Black Panther proved that the world was ready not only to embrace but to get very excited about a superhero movie featuring a cast predominantly of African descent. If A Wrinkle in Time, helmed by Ava DuVernay (who passed on Black Panther, incidentally) receives similar acclaim, will this result in a sea change? I don’t know.

The color of money

In the wake of the success of Chimamanda Ngozi Adichie’s Americanah (which will soon be a movie, starring — who else — Lupita Nyong’o), novels by African authors, particularly women, are hot properties. Whether or not the fascination will last is anybody’s guess. Still, if the mainstream (translation: people who aren’t black) starts buying books by Africans, somebody is going to make movies out of them.

While Steven Spielberg can pretty much direct anything he wants, I think the climate that has resulted from #OscarsSoWhite makes it unlikely that the majority of these hypothetical films would be attached to white directors. And since Ava DuVernay and Ryan Coogler can’t direct everything, that means more opportunities for gifted people who have, so far, been underemployed.

The next challenge, however, will be equal pay. Hollywood is exactly like the rest of the United States: people of color typically earn less, even if they’re just as good. A case in point is Viola Davis, who mentioned that even though she is an Emmy-, Tony-, and Oscar-winning actress who attended Juilliard (I was there!) and is called “the Black Meryl Streep,” she has to demand pay parity. She called on white celebrities — such as fellow Juilliard alum Jessica Chastain, who advocated for Octavia Spencer's quintuple pay raise in their next film — to "stand in solidarity" with their colleagues of color.
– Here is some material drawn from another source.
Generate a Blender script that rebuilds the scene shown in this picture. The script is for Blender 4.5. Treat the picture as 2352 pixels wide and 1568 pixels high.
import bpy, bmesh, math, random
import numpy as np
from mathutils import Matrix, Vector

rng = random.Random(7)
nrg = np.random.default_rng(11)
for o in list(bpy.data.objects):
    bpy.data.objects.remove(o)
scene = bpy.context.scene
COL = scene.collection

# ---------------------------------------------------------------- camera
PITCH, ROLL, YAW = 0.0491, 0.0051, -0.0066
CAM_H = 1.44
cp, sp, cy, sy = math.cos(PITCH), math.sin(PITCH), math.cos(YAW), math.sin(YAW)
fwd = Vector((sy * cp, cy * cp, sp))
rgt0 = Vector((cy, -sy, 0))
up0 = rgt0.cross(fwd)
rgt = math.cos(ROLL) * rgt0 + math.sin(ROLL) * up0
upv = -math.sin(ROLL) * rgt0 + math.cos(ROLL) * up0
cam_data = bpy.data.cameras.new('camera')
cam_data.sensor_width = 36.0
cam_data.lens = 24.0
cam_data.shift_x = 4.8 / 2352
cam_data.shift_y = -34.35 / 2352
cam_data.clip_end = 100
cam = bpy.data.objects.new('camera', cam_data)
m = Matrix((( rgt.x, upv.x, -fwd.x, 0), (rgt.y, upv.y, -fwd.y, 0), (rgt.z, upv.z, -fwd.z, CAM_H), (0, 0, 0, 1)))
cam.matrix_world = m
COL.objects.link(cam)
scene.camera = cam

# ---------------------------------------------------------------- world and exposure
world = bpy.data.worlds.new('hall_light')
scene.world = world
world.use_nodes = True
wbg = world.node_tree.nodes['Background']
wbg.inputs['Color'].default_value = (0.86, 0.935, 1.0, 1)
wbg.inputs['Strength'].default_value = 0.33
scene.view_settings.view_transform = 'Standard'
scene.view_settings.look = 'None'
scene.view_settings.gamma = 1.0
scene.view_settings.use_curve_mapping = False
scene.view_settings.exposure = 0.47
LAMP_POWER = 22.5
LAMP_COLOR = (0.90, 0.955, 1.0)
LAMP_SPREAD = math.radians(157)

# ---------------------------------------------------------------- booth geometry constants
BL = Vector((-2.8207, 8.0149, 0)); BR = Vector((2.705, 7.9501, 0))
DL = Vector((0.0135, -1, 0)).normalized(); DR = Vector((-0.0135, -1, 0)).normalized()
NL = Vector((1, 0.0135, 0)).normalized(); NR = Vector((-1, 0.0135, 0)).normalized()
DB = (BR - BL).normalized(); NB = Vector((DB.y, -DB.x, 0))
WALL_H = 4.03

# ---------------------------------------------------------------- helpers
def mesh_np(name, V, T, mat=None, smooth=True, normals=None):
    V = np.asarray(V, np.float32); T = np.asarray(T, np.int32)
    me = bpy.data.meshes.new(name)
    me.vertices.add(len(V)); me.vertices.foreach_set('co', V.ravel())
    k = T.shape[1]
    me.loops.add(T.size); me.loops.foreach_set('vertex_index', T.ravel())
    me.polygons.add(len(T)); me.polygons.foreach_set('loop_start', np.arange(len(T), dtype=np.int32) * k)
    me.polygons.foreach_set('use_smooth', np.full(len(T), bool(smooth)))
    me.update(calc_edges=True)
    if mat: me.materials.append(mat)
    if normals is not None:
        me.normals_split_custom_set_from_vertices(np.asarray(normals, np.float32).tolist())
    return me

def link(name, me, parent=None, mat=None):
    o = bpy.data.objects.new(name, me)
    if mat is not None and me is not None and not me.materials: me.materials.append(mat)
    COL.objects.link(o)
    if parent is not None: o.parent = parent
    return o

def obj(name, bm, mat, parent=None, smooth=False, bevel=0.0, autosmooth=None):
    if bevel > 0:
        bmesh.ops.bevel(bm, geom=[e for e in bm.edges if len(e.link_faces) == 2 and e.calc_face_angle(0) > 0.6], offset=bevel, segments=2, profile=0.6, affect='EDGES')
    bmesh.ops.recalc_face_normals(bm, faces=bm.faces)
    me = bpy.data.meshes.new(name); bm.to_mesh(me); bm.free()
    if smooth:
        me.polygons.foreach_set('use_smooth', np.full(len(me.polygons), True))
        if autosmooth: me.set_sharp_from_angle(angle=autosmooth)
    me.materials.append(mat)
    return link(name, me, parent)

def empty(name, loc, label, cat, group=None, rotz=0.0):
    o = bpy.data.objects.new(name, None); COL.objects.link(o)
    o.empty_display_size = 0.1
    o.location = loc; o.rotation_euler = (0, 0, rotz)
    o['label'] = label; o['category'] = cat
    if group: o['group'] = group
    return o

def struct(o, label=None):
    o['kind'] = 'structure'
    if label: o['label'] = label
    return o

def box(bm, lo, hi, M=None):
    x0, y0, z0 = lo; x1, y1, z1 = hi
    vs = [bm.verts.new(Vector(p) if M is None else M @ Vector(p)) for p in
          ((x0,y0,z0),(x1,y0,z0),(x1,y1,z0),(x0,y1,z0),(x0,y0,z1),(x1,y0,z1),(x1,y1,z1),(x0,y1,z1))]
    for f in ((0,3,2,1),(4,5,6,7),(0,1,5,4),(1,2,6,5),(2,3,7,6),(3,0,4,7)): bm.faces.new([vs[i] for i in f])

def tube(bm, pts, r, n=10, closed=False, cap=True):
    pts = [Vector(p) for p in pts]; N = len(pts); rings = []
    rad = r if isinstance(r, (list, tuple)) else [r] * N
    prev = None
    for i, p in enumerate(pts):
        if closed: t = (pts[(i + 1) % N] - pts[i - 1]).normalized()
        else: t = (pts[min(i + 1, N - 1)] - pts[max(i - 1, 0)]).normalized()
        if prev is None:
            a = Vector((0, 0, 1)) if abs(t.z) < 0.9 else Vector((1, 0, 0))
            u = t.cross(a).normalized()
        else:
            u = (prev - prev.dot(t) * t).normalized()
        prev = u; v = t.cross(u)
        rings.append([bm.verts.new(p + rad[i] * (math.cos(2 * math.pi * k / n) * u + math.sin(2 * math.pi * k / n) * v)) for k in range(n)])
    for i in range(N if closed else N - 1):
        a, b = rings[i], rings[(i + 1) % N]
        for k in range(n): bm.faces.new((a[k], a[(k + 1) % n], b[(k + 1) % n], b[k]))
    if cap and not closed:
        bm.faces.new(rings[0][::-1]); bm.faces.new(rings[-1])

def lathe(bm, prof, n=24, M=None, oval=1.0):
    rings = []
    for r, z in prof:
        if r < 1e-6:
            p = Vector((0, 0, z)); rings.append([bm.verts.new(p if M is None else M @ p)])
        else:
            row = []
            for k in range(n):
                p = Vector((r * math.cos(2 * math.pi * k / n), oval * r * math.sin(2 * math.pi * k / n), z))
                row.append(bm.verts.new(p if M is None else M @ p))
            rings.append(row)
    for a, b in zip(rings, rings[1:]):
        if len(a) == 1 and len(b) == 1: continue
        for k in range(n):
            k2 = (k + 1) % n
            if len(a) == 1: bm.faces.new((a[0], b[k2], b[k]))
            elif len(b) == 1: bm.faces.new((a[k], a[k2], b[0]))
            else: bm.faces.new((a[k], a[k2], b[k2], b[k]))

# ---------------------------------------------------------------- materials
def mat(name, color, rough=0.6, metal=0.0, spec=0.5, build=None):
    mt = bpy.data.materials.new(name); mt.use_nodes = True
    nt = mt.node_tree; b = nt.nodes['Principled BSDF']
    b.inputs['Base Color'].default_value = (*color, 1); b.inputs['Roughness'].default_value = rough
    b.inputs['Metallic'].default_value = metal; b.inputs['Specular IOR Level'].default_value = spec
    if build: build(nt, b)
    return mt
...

Before working on 'A Wrinkle in Time,' Gees worked with African-American musicians such as TLC's T-Boz, pictured here. (Photo courtesy of Chris Gees.)
Before working on 'A Wrinkle in Time,' Gees worked with African-American musicians such as TLC's T-Boz, pictured here. (Photo courtesy of Chris Gees.)
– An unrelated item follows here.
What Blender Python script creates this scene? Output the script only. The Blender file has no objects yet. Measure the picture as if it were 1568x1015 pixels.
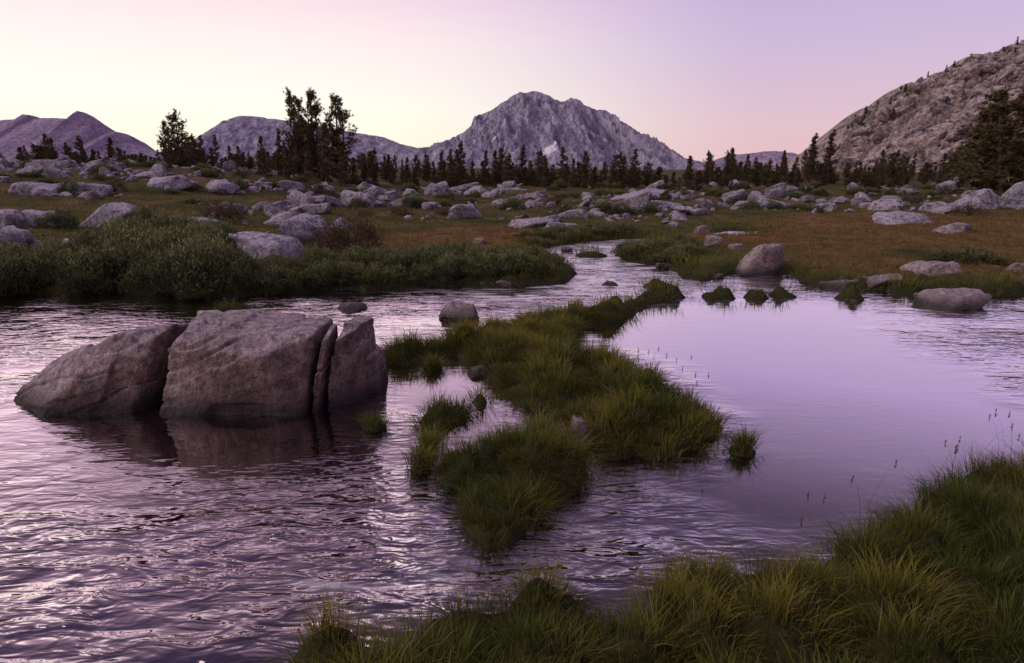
import bpy, bmesh, math
import numpy as np
rng = np.random.default_rng(11)
D = bpy.data
scene = bpy.context.scene
scene.view_settings.view_transform = 'Standard'
scene.view_settings.look = 'None'
scene.view_settings.exposure = 0

# ---------------------------------------------------------------- camera
HC = 2.0; PITCH = math.radians(13.2); FP = 1045.3
cam_d = D.cameras.new("camera"); cam = D.objects.new("camera", cam_d)
scene.collection.objects.link(cam); scene.camera = cam
cam.location = (0, 0, HC); cam.rotation_euler = (math.radians(90) - PITCH, 0, 0)
cam_d.lens = 24; cam_d.sensor_width = 36; cam_d.clip_start = 0.05; cam_d.clip_end = 30000
cT, sT = math.cos(PITCH), math.sin(PITCH)

def ray(px, py):
    u = (px - 784) / FP; v = (507.5 - py) / FP
    return np.array([u, cT + v * sT, -sT + v * cT])
def G(px, py, z=0.0):            # survey point on a level plane
    d = ray(px, py); t = (z - HC) / d[2]
    return np.array([d[0] * t, d[1] * t])
def WY(px, py, Y):               # survey point at known distance
    d = ray(px, py); t = Y / d[1]
    return np.array([d[0] * t, Y, HC + d[2] * t])

# ---------------------------------------------------------------- noise
def _h(ix, iy, iz, s):
    n = (ix * 374761393 + iy * 668265263 + iz * 1440662683 + s * 974634777) & 0xffffffff
    n = ((n ^ (n >> 13)) * 1274126177) & 0xffffffff
    n = n ^ (n >> 16)
    return n / 2147483647.5 - 1.0
def vn(x, y, z=None, s=0):
    x = np.asarray(x, float); y = np.asarray(y, float)
    ix = np.floor(x).astype(np.int64); iy = np.floor(y).astype(np.int64)
    fx = x - ix; fy = y - iy
    fx = fx * fx * fx * (fx * (fx * 6 - 15) + 10); fy = fy * fy * fy * (fy * (fy * 6 - 15) + 10)
    def lay(iz):
        a = _h(ix, iy, iz, s); b = _h(ix + 1, iy, iz, s); c = _h(ix, iy + 1, iz, s); d = _h(ix + 1, iy + 1, iz, s)
        return (a + (b - a) * fx) * (1 - fy) + (c + (d - c) * fx) * fy
    if z is None:
        return lay(np.int64(0))
    z = np.asarray(z, float); iz = np.floor(z).astype(np.int64); fz = z - iz; fz = fz * fz * (3 - 2 * fz)
    a = lay(iz); b = lay(iz + 1)
    return a + (b - a) * fz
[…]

Still, the color executives value most is green. If the public will pay for a product, studio wallets will open. (For an article about the financial rewards of embracing diversity, click here.)

When a director of color is entrusted with a huge project such as A Wrinkle in Time, they have an opportunity to choose department heads, and those department heads can then choose their teams. Chris Gees ended up working on such a hugely anticipated movie because Kim Kimble, who includes Beyoncé among her clientele, met him at the Video Music Awards and brought him on board.

In an interview, Chris notes that the number of people of color in IATSE Local 706, the union local that represents makeup artists and hairstylists who work on major motion pictures, is still few, but there seems to be a “changing of the guard.” He adds, “Even programming like This Is Us has opened the door for more diversity in the vanity department (i.e., hair and makeup) because of more actors wearing natural ethnic styles. I’m so excited to be a part of this movement.”

Some people of color won’t make the cut. But we at least deserve the opportunity to try.